With Darrell Alfonso, Global Marketing Ops at AWS
Marketing doesn’t only target external stakeholders. Darrell Alfonso refined his writing and communication skills and leveraged his knowledge of marketing to sell internal initiatives better and work more effectively with leadership.
Darrell knew that to effectively bridge technical and soft skills, you must master the art of communication in marketing ops and the ability to manage up.
Darrel Alfonso is in Marketing Operations at Amazon Web Services. He leads industrial skills training on marketing operations through Martech and serves as a speaker on all things marketing ops.
Previously, he worked as the Director of Communication at the American Marketing Association before becoming Director of Global Marketing at Hitwise, where he led the marketing and demand generation teams for the Americas and APAC
Building successful relationships and having effective communication to ensure collaboration requires a certain set of soft skills. At the same time, you're trying to balance technical skills that are really required for you to do your job. How do you effectively bridge those two skills?
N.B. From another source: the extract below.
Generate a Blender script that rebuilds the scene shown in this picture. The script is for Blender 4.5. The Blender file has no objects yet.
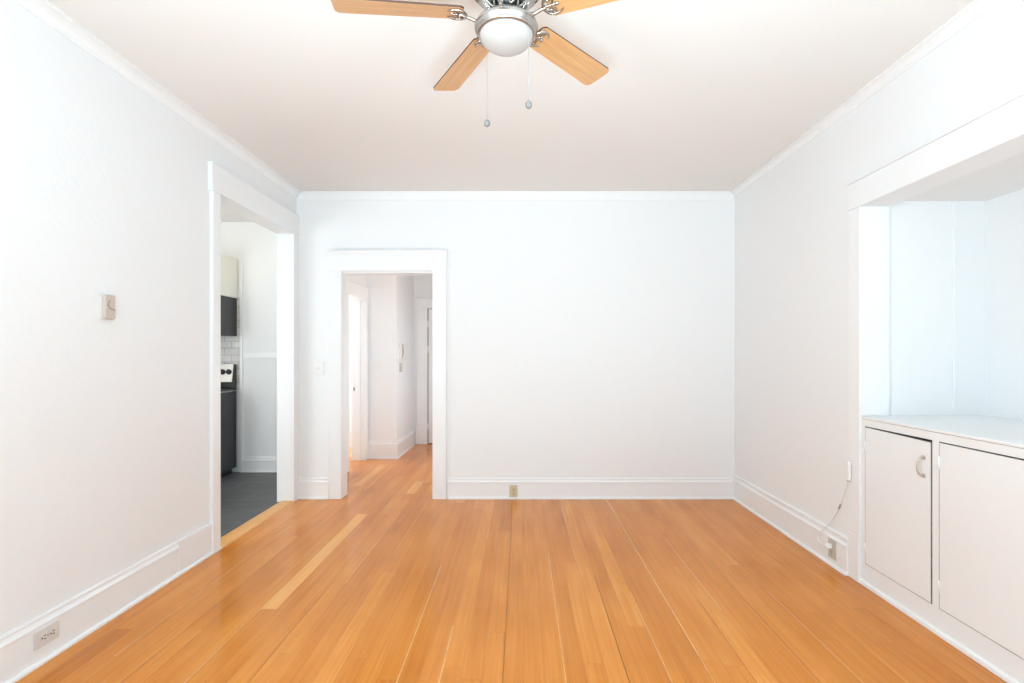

It depends on your role and your company. How senior are you? How mature is your company? That determines the breakdown of the technical skill you’ll need with the portion of soft skills required.
Earlier in your career technical skills can really differentiate you from your peers and help you become an important part of the marketing team. You’re the one that's implementing the strategy. You're finding practical solutions to solve problems.
When I became a very technical marketer early on, I had many, much more senior marketers relying on me and getting my opinion, even though I hadn't been there for very long, or even though I’m not as tenured in my career. Those technical skills really helped.
Soft skills come into play more when managing larger and larger initiatives and the way that you prioritize. You don’t necessarily always call it soft skills. I think of them as business skills: being able to influence people that you may not necessarily have authority over.
If you could go back in time, what would you do differently in your career to better set yourself apart or better set yourself up for success?
I would work on improving my writing skills and improving my business writing specifically, but overall writing makes such a difference.
It's one of the reasons why I like to write articles, why I like to spend time writing posts on LinkedIn, because it helps clarify your thinking. It helps vet your own ideas and, and also helps you communicate to others.
As a marketing leader in a startup 50 people, I see the importance of marketing ops, but with resource limitation, how can I best start scaling my marketing ops without being sucked into the details and not have time or the mental capacity for the big picture?
At my former role, I managed, I did a hybrid of marketing and marketing ops for a mid-sized company. The first thing that made a big difference was the idea of program templates and documentation.
In the past it took us maybe more than ten hours to do webinars. By implementing a template, we cut that down to one to two hours per webinar. Being able to replace all the assets each time in the template gave us a standard playbook where anyone could replicate that playbook and put together a fantastic virtual event. The idea of templates really increases efficiency.
Slowing down and documenting strategy, processes, and the way to approach things helps other people understand the campaign. I think one of the problems, even with smaller organizations is that you have this siloed knowledge in everyone's head.